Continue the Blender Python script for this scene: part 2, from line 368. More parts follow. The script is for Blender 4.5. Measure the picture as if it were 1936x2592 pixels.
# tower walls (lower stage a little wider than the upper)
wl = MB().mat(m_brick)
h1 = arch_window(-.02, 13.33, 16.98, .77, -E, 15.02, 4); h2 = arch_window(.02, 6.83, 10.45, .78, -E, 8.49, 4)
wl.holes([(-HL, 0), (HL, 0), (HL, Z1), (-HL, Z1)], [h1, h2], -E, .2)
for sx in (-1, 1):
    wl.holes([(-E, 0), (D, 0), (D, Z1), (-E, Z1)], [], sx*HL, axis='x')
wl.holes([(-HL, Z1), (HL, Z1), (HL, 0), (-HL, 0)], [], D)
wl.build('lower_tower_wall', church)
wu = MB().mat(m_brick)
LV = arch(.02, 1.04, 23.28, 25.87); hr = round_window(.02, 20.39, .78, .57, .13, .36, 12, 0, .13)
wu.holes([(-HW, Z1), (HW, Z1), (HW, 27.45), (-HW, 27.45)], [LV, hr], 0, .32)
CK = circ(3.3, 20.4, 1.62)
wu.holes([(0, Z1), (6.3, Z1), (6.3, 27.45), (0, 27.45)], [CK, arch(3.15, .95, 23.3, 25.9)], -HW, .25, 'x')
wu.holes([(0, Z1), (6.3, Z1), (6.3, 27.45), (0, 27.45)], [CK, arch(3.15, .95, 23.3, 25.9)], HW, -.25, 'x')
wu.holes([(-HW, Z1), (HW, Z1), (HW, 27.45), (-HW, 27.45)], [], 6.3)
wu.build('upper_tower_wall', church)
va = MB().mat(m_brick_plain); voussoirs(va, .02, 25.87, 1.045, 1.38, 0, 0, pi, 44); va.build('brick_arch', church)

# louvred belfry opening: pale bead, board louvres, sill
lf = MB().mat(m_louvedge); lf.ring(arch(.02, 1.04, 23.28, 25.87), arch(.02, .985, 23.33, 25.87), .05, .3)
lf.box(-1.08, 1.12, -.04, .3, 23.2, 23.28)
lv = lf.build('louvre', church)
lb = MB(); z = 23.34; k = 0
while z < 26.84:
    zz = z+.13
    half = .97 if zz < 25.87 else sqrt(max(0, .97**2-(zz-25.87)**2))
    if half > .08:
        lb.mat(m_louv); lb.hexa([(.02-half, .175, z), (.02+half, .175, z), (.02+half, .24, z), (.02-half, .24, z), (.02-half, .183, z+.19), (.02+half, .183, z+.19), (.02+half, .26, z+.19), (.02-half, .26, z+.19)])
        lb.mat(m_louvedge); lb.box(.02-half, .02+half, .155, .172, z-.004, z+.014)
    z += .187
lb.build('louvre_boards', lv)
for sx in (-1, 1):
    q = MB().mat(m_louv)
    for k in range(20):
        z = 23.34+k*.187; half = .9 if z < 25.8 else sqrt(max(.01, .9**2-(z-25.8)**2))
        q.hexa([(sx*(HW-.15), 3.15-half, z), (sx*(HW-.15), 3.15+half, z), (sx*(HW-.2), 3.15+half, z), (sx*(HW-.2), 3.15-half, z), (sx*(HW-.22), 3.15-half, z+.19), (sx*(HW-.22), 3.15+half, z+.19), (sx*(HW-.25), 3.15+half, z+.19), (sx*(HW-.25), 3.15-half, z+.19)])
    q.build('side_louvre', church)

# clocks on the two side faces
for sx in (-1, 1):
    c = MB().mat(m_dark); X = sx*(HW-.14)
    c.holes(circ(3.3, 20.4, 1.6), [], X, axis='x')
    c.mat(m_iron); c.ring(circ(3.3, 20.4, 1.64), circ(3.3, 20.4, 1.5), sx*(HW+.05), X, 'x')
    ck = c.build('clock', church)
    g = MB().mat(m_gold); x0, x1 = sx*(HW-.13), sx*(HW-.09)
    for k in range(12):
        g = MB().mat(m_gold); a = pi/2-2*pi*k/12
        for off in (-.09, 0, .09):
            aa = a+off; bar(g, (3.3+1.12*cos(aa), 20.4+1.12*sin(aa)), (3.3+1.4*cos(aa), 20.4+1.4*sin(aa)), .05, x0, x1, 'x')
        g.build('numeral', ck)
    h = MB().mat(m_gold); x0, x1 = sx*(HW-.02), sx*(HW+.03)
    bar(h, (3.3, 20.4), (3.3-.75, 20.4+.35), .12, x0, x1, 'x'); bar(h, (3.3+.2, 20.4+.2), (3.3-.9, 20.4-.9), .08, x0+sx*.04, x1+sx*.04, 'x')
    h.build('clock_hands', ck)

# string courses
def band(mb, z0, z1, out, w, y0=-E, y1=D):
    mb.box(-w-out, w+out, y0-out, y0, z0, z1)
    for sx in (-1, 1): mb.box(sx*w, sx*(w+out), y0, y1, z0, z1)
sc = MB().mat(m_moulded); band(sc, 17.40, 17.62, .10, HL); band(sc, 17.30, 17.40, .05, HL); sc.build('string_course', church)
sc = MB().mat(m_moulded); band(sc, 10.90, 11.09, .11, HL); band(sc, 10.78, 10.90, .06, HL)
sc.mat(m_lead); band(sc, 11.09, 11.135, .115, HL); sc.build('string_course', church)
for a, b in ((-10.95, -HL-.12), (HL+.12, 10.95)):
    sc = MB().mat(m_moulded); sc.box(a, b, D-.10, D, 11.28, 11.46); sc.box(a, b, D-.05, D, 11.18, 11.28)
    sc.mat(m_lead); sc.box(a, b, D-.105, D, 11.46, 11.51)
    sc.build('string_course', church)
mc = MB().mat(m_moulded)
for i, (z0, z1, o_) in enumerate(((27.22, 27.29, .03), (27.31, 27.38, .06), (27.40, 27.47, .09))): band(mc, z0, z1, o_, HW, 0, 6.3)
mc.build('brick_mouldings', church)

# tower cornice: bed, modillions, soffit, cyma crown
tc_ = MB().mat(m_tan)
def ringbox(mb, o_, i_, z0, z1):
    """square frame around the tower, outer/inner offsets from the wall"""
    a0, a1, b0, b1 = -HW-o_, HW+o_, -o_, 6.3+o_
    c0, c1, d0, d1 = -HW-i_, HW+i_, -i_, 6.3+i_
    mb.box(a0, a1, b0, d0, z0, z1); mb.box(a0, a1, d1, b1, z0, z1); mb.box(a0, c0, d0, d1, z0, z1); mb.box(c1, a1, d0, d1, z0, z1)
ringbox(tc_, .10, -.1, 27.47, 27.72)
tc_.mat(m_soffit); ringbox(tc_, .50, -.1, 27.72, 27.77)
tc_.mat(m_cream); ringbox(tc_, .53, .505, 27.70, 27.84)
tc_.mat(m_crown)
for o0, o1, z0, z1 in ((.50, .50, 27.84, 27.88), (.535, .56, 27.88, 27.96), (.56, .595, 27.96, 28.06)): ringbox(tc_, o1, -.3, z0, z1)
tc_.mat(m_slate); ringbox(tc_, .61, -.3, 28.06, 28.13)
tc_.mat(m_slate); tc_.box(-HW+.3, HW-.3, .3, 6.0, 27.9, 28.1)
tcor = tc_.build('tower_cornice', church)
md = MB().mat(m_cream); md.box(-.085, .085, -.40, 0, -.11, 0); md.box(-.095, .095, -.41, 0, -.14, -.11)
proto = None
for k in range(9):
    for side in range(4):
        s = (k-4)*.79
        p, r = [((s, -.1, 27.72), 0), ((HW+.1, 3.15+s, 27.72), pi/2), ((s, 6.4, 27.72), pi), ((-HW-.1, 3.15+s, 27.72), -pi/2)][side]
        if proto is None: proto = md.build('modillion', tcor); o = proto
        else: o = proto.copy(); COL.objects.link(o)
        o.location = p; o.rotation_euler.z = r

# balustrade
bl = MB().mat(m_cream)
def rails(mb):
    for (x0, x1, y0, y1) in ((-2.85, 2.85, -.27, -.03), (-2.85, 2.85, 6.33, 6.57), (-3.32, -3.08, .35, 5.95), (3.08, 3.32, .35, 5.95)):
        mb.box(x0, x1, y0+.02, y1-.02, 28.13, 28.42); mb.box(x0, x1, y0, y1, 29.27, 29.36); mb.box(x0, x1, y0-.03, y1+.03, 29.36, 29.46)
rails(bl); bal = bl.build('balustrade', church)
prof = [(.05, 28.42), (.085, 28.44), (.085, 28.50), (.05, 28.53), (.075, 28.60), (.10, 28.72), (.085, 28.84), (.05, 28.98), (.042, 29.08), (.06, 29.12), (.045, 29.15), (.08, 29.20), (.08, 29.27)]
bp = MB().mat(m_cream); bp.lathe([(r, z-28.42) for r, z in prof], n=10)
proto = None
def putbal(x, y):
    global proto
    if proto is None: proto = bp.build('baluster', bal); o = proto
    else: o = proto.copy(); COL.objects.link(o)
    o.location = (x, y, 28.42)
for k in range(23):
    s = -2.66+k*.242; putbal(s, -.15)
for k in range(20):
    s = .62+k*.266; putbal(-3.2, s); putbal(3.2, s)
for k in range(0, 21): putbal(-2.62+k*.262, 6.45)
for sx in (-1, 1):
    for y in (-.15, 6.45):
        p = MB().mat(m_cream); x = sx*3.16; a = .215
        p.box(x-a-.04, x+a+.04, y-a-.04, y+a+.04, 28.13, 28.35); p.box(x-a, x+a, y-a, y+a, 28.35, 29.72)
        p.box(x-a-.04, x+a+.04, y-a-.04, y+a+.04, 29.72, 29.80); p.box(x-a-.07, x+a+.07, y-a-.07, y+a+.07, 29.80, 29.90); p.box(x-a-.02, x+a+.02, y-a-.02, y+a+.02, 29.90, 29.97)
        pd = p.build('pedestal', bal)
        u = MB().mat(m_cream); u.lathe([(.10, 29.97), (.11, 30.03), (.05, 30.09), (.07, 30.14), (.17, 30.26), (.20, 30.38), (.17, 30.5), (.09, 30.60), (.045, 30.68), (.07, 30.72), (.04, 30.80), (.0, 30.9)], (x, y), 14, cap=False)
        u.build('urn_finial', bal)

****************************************

• **Required work**:
Each line that holds the string "from" counts once; give the total and nothing else.

• **The completed task**:
2